The records =>
____________________

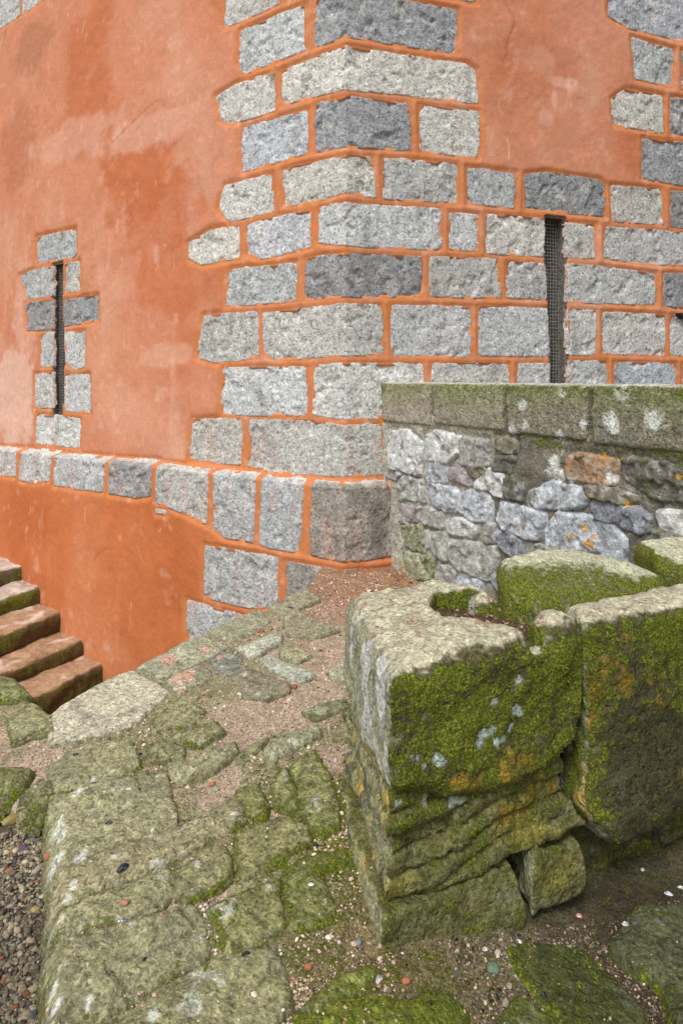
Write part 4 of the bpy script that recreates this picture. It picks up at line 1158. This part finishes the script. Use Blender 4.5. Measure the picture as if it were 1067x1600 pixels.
# ------------------------------------------------------------------ GRAVEL, GRIT and single finds
def ico(sub=1):
    t = (1 + 5 ** .5) / 2
    v = [(-1, t, 0), (1, t, 0), (-1, -t, 0), (1, -t, 0), (0, -1, t), (0, 1, t), (0, -1, -t), (0, 1, -t), (t, 0, -1), (t, 0, 1), (-t, 0, -1), (-t, 0, 1)]
    f = [(0, 11, 5), (0, 5, 1), (0, 1, 7), (0, 7, 10), (0, 10, 11), (1, 5, 9), (5, 11, 4), (11, 10, 2), (10, 7, 6), (7, 1, 8), (3, 9, 4), (3, 4, 2), (3, 2, 6), (3, 6, 8), (3, 8, 9), (4, 9, 5), (2, 4, 11), (6, 2, 10), (8, 6, 7), (9, 8, 1)]
    v = [np.array(x, float) / np.linalg.norm(x) for x in v]
    for _ in range(sub):
        c = {}; nf = []
        def mid(a, b):
            k = (min(a, b), max(a, b))
            if k not in c:
                m = v[a] + v[b]; v.append(m / np.linalg.norm(m)); c[k] = len(v) - 1
            return c[k]
        for a, b, d in f:
            x, y, z = mid(a, b), mid(b, d), mid(d, a); nf += [(a, x, z), (b, y, x), (d, z, y), (x, y, z)]
        f = nf
    return np.array(v), np.array(f)


def bvh(pairs):
    Vs, Fs, o = [], [], 0
    for V, F in pairs:
        Vs.append(V); Fs.append(F + o); o += len(V)
    return BVHTree.FromPolygons(np.concatenate(Vs).tolist(), np.concatenate(Fs).tolist())


bedV = np.empty(len(bed.data.vertices) * 3, np.float32); bed.data.vertices.foreach_get("co", bedV); bedV = bedV.reshape(-1, 3)
bedF = np.empty(len(bed.data.polygons) * 4, np.int32); bed.data.loops.foreach_get("vertex_index", bedF); bedF = bedF.reshape(-1, 4)
TREE = bvh([(bedV, bedF)] + ground_parts + [gfloor, chan_surf, cap1, cap2, cap3] + parts_low)
BEDT = bvh([(bedV, bedF)])


def drop(x, y, top=2.0, z0=-0.3):
    h = TREE.ray_cast(Vector((x, y, z0)), Vector((0, 0, -1)))
    return h[0], h[1]


def scatter(name, pts, sizes, cols, mat, sub=0, flat=.65, seed=0, label=None, sink=.15):
    bv, bf = ico(sub); r = np.random.default_rng(seed); n = len(pts); K = len(bv)
    V = np.empty((n, K, 3)); C = np.empty((n, K, 3))
    for i in range(n):
        s = np.array([1, r.uniform(.55, .95), r.uniform(flat * .6, flat * 1.2)])
        v = bv * (1 + r.uniform(-.22, .22, (K, 1))) * s * sizes[i]
        a = r.uniform(0, 6.28); ca, sa_ = math.cos(a), math.sin(a)
        v = v @ np.array([[ca, sa_, 0], [-sa_, ca, 0], [0, 0, 1]])
        tl = r.uniform(-.35, .35); v[:, 2] += v[:, 0] * tl
        v[:, 2] += sizes[i] * s[2] * (1 - 2 * sink) * .6
        V[i] = v + pts[i]; C[i] = cols[i] * r.uniform(.75, 1.2)
    F = (bf[None] + (np.arange(n) * K)[:, None, None]).reshape(-1, 3)
    o = add(name, mesh_np(name, V.reshape(-1, 3), F, mat, C.reshape(-1, 3), smooth=(sub > 0)), kind="stuff")
    if label: o["label"] = label
    return o


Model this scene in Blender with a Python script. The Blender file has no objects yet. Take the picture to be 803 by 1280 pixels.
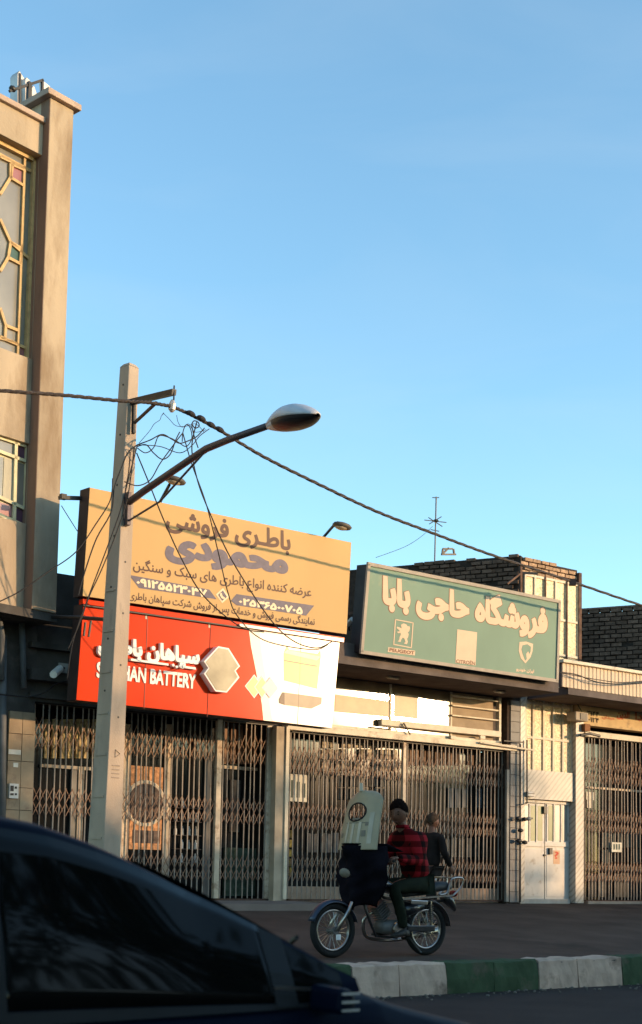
import bpy, math, random
import numpy as np
from mathutils import Vector, Matrix
from mathutils.geometry import delaunay_2d_cdt
random.seed(7)
V = Vector
sc = bpy.context.scene
COL = sc.collection

# ------------------------------------------------------------------ camera
FPX, PY, ROLL = 1700.0, 948.0, 0.018
PITCH = math.atan((1092.8 - PY) / FPX)
CAM = V((0, 0, 1.3))
_F = V((0, math.cos(PITCH), math.sin(PITCH))); _U = V((0, -math.sin(PITCH), math.cos(PITCH))); _R = V((1, 0, 0))
RC = _R * math.cos(ROLL) + _U * math.sin(ROLL)
UC = _U * math.cos(ROLL) - _R * math.sin(ROLL)
cam = bpy.data.cameras.new('camera')
cam.sensor_fit = 'VERTICAL'; cam.sensor_height = 24.0
cam.lens = FPX / 1280 * 24.0
cam.shift_y = (PY - 640) / 1280
cam.clip_start = 0.1; cam.clip_end = 3000
camo = bpy.data.objects.new('camera', cam); COL.objects.link(camo)
m = Matrix((RC, UC, -_F)).transposed().to_4x4(); m.translation = CAM
camo.matrix_world = m
sc.camera = camo
cam.dof.use_dof = True; cam.dof.focus_distance = 20.0; cam.dof.aperture_fstop = 1.8

# ------------------------------------------------------------------ light
SUN_EL = math.radians(7.4)
SUN_H = V((0.972, -0.235, 0)).normalized()          # horizontal direction towards the sun
SUN_DIR = SUN_H * math.cos(SUN_EL) + V((0, 0, math.sin(SUN_EL)))
world = bpy.data.worlds.new('World'); sc.world = world; world.use_nodes = True
wn = world.node_tree.nodes; wl = world.node_tree.links
bg = wn['Background']
sky = wn.new('ShaderNodeTexSky'); sky.sky_type = 'NISHITA'; sky.sun_disc = False
sky.sun_elevation = SUN_EL
sky.sun_rotation = math.atan2(SUN_H.x, SUN_H.y)
sky.altitude = 900; sky.air_density = 1.0; sky.dust_density = 0.8; sky.ozone_density = 2.0
SKY_STRENGTH = 0.15
bg.inputs['Strength'].default_value = SKY_STRENGTH
tint = wn.new('ShaderNodeMixRGB'); tint.blend_type = 'MULTIPLY'; tint.inputs['Fac'].default_value = 1; tint.inputs['Color2'].default_value = (1.30, 1.46, 1.36, 1)
wl.new(sky.outputs[0], tint.inputs['Color1'])
ctc = wn.new('ShaderNodeTexCoord'); cmp_ = wn.new('ShaderNodeMapping'); cmp_.inputs['Rotation'].default_value = (0, math.radians(12), 0); cmp_.inputs['Scale'].default_value = (2.2, 2.2, 9.0)
cno = wn.new('ShaderNodeTexNoise'); cno.inputs['Scale'].default_value = 1.6; cno.inputs['Detail'].default_value = 7; cno.inputs['Distortion'].default_value = .8
crp = wn.new('ShaderNodeValToRGB'); crp.color_ramp.elements[0].position = .42; crp.color_ramp.elements[0].color = (0, 0, 0, 1); crp.color_ramp.elements[1].position = .78; crp.color_ramp.elements[1].color = (.10, .10, .10, 1)
cmx = wn.new('ShaderNodeMixRGB'); cmx.inputs['Color2'].default_value = (2.3, 2.55, 2.7, 1)      # thin high cirrus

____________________

Goal =>
Your task is to return the lines above, from the first one up to and including the line containing "return h[0], h[1]", minus any pictures.

Task response =>
Write part 4 of the bpy script that recreates this picture. It picks up at line 1158. This part finishes the script. Use Blender 4.5. Measure the picture as if it were 1067x1600 pixels.
# ------------------------------------------------------------------ GRAVEL, GRIT and single finds
def ico(sub=1):
    t = (1 + 5 ** .5) / 2
    v = [(-1, t, 0), (1, t, 0), (-1, -t, 0), (1, -t, 0), (0, -1, t), (0, 1, t), (0, -1, -t), (0, 1, -t), (t, 0, -1), (t, 0, 1), (-t, 0, -1), (-t, 0, 1)]
    f = [(0, 11, 5), (0, 5, 1), (0, 1, 7), (0, 7, 10), (0, 10, 11), (1, 5, 9), (5, 11, 4), (11, 10, 2), (10, 7, 6), (7, 1, 8), (3, 9, 4), (3, 4, 2), (3, 2, 6), (3, 6, 8), (3, 8, 9), (4, 9, 5), (2, 4, 11), (6, 2, 10), (8, 6, 7), (9, 8, 1)]
    v = [np.array(x, float) / np.linalg.norm(x) for x in v]
    for _ in range(sub):
        c = {}; nf = []
        def mid(a, b):
            k = (min(a, b), max(a, b))
            if k not in c:
                m = v[a] + v[b]; v.append(m / np.linalg.norm(m)); c[k] = len(v) - 1
            return c[k]
        for a, b, d in f:
            x, y, z = mid(a, b), mid(b, d), mid(d, a); nf += [(a, x, z), (b, y, x), (d, z, y), (x, y, z)]
        f = nf
    return np.array(v), np.array(f)


def bvh(pairs):
    Vs, Fs, o = [], [], 0
    for V, F in pairs:
        Vs.append(V); Fs.append(F + o); o += len(V)
    return BVHTree.FromPolygons(np.concatenate(Vs).tolist(), np.concatenate(Fs).tolist())


bedV = np.empty(len(bed.data.vertices) * 3, np.float32); bed.data.vertices.foreach_get("co", bedV); bedV = bedV.reshape(-1, 3)
bedF = np.empty(len(bed.data.polygons) * 4, np.int32); bed.data.loops.foreach_get("vertex_index", bedF); bedF = bedF.reshape(-1, 4)
TREE = bvh([(bedV, bedF)] + ground_parts + [gfloor, chan_surf, cap1, cap2, cap3] + parts_low)
BEDT = bvh([(bedV, bedF)])


def drop(x, y, top=2.0, z0=-0.3):
    h = TREE.ray_cast(Vector((x, y, z0)), Vector((0, 0, -1)))
    return h[0], h[1]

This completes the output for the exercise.